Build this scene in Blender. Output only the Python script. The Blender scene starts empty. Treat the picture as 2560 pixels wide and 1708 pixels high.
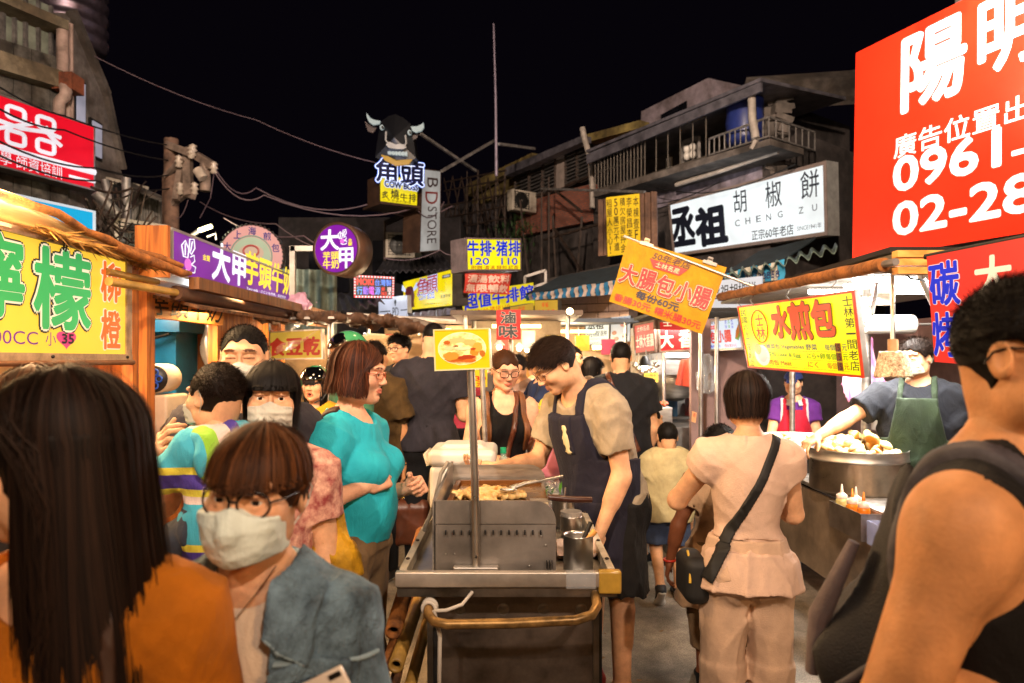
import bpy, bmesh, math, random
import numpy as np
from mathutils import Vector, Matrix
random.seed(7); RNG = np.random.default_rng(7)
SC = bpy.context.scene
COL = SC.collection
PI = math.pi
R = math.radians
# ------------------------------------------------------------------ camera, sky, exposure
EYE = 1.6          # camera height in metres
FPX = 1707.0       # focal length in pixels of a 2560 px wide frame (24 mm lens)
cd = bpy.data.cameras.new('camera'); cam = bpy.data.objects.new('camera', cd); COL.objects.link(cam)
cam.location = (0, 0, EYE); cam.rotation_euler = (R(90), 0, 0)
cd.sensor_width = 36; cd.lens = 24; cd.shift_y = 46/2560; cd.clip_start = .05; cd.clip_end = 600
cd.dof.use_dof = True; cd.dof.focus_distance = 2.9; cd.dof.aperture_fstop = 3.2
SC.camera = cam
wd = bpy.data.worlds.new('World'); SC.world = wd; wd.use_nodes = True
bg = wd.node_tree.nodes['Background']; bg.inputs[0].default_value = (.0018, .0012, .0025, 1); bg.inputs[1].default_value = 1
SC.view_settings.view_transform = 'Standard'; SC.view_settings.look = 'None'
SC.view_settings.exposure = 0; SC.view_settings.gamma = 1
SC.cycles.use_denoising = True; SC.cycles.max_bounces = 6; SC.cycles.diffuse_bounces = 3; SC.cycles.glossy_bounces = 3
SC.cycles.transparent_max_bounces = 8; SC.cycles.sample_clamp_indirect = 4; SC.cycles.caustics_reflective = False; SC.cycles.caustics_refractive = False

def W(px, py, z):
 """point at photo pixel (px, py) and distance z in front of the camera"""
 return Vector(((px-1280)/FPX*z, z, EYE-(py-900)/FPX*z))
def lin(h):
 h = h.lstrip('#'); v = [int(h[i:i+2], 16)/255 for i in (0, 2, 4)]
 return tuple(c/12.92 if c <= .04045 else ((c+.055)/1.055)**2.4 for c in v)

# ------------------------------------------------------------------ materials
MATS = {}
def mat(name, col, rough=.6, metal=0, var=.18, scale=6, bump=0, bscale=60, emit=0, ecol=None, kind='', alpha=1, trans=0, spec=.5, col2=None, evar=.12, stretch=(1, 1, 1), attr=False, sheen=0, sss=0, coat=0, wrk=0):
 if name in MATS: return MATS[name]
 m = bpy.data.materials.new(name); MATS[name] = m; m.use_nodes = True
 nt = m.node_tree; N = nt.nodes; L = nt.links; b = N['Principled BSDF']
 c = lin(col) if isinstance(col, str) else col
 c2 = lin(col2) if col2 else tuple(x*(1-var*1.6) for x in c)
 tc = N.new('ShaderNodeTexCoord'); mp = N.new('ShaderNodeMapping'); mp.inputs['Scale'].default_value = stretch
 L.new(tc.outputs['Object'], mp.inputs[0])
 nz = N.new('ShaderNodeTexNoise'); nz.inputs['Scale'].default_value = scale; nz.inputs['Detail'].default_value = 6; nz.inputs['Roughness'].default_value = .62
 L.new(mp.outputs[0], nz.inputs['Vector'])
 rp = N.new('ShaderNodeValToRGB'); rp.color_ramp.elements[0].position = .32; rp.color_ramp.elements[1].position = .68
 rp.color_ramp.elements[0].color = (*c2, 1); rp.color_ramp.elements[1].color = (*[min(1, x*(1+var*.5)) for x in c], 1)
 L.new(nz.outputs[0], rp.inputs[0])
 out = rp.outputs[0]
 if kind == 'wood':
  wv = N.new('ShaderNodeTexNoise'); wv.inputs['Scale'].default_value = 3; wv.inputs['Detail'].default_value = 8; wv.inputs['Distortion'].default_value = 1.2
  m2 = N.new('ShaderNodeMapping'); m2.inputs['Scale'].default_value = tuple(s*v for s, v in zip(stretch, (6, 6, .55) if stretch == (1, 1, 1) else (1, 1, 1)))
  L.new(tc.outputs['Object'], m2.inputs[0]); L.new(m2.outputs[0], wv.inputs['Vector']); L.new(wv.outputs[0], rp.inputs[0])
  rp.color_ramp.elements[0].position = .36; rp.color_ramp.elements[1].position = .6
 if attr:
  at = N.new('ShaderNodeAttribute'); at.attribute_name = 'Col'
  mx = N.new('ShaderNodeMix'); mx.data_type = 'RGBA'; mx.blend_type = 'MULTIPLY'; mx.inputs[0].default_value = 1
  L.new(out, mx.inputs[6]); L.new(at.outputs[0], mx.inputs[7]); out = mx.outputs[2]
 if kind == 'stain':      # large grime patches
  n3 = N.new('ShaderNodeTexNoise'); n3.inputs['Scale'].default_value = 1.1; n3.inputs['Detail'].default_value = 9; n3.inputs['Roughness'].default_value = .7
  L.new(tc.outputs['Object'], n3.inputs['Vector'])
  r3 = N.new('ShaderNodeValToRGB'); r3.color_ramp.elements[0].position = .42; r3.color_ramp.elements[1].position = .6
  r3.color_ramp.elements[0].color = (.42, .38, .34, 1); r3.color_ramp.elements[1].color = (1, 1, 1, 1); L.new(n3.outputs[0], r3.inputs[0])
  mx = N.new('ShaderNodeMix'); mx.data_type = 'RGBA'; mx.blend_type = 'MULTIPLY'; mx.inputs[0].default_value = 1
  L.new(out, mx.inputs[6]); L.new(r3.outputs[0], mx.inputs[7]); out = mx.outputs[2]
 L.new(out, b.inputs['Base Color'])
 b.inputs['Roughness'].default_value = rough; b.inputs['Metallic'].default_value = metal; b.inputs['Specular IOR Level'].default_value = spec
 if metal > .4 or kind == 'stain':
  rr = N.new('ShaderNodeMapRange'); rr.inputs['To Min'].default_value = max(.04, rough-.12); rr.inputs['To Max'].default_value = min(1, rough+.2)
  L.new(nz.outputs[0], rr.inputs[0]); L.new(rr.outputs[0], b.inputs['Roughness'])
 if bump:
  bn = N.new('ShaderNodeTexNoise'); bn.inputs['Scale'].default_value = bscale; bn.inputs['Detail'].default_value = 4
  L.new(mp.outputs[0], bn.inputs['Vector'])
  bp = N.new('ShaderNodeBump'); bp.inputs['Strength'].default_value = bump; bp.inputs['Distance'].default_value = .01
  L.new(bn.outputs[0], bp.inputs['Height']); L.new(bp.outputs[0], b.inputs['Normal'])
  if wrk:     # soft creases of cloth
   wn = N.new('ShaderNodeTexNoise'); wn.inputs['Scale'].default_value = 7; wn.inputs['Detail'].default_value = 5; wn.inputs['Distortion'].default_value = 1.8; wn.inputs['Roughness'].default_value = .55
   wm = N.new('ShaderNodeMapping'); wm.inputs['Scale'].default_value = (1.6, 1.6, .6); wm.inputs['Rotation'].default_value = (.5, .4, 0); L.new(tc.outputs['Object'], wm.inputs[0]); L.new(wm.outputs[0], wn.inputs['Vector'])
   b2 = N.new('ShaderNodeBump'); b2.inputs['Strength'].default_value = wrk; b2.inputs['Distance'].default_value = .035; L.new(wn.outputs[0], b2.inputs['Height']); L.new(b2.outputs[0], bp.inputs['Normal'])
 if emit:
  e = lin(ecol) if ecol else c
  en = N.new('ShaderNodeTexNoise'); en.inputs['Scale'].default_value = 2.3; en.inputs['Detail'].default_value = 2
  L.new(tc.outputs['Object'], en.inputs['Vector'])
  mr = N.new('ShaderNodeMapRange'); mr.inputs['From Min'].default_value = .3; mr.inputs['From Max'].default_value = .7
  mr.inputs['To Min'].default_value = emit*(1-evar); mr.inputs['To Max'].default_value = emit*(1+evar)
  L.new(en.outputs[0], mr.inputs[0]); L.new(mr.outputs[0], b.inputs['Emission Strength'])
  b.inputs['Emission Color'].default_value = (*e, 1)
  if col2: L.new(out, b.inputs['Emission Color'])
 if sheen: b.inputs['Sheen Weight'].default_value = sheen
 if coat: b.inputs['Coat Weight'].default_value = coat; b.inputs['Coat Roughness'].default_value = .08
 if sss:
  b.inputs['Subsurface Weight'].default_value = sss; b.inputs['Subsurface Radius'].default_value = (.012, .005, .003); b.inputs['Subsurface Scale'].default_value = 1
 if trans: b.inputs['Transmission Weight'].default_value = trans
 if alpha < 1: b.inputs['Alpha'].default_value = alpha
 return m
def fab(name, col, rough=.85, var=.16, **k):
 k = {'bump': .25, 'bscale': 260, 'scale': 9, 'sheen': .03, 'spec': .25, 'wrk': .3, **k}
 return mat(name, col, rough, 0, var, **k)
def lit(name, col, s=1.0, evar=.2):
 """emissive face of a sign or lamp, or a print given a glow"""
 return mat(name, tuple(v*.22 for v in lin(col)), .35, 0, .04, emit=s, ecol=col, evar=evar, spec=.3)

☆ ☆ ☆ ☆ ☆

#### Problem to work on:
Reproduce the material above from its first line through the line containing "return tuple(c/12.92 if", both ends included, and skip every picture.

#### Solution:
Build this scene in Blender. Output only the Python script. The Blender scene starts empty. Treat the picture as 2560 pixels wide and 1708 pixels high.
import bpy, bmesh, math, random
import numpy as np
from mathutils import Vector, Matrix
random.seed(7); RNG = np.random.default_rng(7)
SC = bpy.context.scene
COL = SC.collection
PI = math.pi
R = math.radians
# ------------------------------------------------------------------ camera, sky, exposure
EYE = 1.6          # camera height in metres
FPX = 1707.0       # focal length in pixels of a 2560 px wide frame (24 mm lens)
cd = bpy.data.cameras.new('camera'); cam = bpy.data.objects.new('camera', cd); COL.objects.link(cam)
cam.location = (0, 0, EYE); cam.rotation_euler = (R(90), 0, 0)
cd.sensor_width = 36; cd.lens = 24; cd.shift_y = 46/2560; cd.clip_start = .05; cd.clip_end = 600
cd.dof.use_dof = True; cd.dof.focus_distance = 2.9; cd.dof.aperture_fstop = 3.2
SC.camera = cam
wd = bpy.data.worlds.new('World'); SC.world = wd; wd.use_nodes = True
bg = wd.node_tree.nodes['Background']; bg.inputs[0].default_value = (.0018, .0012, .0025, 1); bg.inputs[1].default_value = 1
SC.view_settings.view_transform = 'Standard'; SC.view_settings.look = 'None'
SC.view_settings.exposure = 0; SC.view_settings.gamma = 1
SC.cycles.use_denoising = True; SC.cycles.max_bounces = 6; SC.cycles.diffuse_bounces = 3; SC.cycles.glossy_bounces = 3
SC.cycles.transparent_max_bounces = 8; SC.cycles.sample_clamp_indirect = 4; SC.cycles.caustics_reflective = False; SC.cycles.caustics_refractive = False

def W(px, py, z):
 """point at photo pixel (px, py) and distance z in front of the camera"""
 return Vector(((px-1280)/FPX*z, z, EYE-(py-900)/FPX*z))
def lin(h):
 h = h.lstrip('#'); v = [int(h[i:i+2], 16)/255 for i in (0, 2, 4)]
 return tuple(c/12.92 if c <= .04045 else ((c+.055)/1.055)**2.4 for c in v)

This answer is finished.